First what is conflict? Conflict is usual tension between the MC and something or someone, usually acting as a type of antagonist because they either a) want the same thing, but only one can get it, b) the antagonists stands in the way of something the MC wants, or c) the antagonist wants something that threatens the MC or sometimes all of humanity. The MC’s job is to essentially combat it and inevitably, the two will clash, creating conflict, the focal point of a novel.

So let’s take the conflict that I came up with in a previous post:

A girl has to save the world from a maniac who wants to ‘correct the social order’ by making women the slaves they were meant to be and making men completely dominant, no exceptions.

So this is pretty much the conflict. The girl wants there to be some form of equality of the sexes (or maybe even the other way around) and the maniac wants women as slaves.
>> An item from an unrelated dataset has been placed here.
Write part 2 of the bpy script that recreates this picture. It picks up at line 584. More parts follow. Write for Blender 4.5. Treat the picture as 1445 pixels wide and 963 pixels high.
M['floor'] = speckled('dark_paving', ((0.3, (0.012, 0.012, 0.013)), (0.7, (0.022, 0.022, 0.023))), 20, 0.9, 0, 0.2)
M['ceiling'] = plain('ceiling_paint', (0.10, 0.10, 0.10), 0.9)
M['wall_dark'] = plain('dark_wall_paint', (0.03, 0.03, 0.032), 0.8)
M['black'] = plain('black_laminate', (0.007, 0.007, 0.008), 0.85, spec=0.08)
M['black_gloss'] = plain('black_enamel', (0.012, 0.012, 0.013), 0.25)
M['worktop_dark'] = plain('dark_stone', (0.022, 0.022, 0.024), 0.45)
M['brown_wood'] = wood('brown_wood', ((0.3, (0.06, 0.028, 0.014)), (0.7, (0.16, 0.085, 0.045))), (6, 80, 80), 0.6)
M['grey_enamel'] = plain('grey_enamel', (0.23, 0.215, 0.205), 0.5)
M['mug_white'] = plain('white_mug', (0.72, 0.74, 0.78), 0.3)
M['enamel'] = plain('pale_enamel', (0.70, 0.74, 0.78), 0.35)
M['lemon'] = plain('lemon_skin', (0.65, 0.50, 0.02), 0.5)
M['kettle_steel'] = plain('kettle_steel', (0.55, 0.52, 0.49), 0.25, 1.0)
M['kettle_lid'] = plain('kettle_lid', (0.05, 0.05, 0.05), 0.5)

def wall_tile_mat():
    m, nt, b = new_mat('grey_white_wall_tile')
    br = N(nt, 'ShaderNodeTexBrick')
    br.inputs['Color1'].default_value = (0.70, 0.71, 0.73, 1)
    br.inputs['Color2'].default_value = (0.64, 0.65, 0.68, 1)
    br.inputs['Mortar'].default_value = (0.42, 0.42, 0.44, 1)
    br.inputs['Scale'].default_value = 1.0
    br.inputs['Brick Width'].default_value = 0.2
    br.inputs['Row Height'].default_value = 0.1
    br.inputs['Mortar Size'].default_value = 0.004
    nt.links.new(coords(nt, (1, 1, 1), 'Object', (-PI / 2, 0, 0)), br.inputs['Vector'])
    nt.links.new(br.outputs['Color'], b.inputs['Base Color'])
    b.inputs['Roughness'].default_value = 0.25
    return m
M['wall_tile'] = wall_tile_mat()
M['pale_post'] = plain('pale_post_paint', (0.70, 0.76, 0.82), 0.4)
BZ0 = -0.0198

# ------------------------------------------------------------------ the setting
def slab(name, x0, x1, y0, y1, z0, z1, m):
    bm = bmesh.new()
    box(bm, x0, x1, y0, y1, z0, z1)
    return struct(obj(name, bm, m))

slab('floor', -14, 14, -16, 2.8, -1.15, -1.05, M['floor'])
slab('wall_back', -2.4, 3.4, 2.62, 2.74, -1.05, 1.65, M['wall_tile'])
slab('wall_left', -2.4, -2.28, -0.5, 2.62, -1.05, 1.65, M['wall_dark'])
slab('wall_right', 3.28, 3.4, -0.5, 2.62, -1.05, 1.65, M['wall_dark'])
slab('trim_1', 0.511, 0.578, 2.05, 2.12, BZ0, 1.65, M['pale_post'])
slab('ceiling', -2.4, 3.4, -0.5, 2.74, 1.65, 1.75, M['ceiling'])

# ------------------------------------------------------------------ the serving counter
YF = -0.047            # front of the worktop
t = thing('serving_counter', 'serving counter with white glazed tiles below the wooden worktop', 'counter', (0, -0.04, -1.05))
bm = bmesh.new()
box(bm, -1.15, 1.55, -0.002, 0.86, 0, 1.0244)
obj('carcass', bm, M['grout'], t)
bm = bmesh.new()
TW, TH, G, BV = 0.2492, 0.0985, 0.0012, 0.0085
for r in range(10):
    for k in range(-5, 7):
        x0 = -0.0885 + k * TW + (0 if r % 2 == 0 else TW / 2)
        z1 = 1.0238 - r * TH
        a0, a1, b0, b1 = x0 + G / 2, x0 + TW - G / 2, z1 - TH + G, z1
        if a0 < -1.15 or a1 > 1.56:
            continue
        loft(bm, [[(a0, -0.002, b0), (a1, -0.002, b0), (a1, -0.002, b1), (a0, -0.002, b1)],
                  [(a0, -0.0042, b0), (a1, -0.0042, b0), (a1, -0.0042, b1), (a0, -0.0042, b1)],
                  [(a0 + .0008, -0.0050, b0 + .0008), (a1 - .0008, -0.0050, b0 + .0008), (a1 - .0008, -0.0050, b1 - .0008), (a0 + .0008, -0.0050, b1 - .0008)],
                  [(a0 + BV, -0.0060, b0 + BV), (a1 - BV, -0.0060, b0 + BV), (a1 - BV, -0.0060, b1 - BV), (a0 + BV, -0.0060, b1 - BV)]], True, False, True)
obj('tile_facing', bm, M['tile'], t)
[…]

Now the complications are the things that escalate the tension of the conflict and make thins much more difficult overall as the MC tries to work through the conflict to achieve a goal. Complications just make things much harder for the MC to achieve. Complication can actually act like sub-conflicts too. So complications for this conflict would be:

Meets hot guy who sometimes distracts her
Starts to flunk school
Brother seems to sympathize with sexist maniac’s cause
Sexist maniacs kidnaps best friend and violates and brutalizes her

The complications here act like plots to, that is to say event that happen in the story, driven or caused by the presence of the conflict. But these complications overall escalate the tension in the novel and make the conflict all the more difficult. Complications also throw the MC for a doozy when they come out of nowhere and aren’t expected in the original course of the conflict. Hell, they throw the writer for a doozy sometimes.

So that’s the difference between the conflict and the complication and make sure you know the conflict because focusing on complication can make the writer loose what the overall conflict is. So if the complication doesn’t do much to make the MC’s goal harder or is just there for the sake of words, you may not need to have it in the story.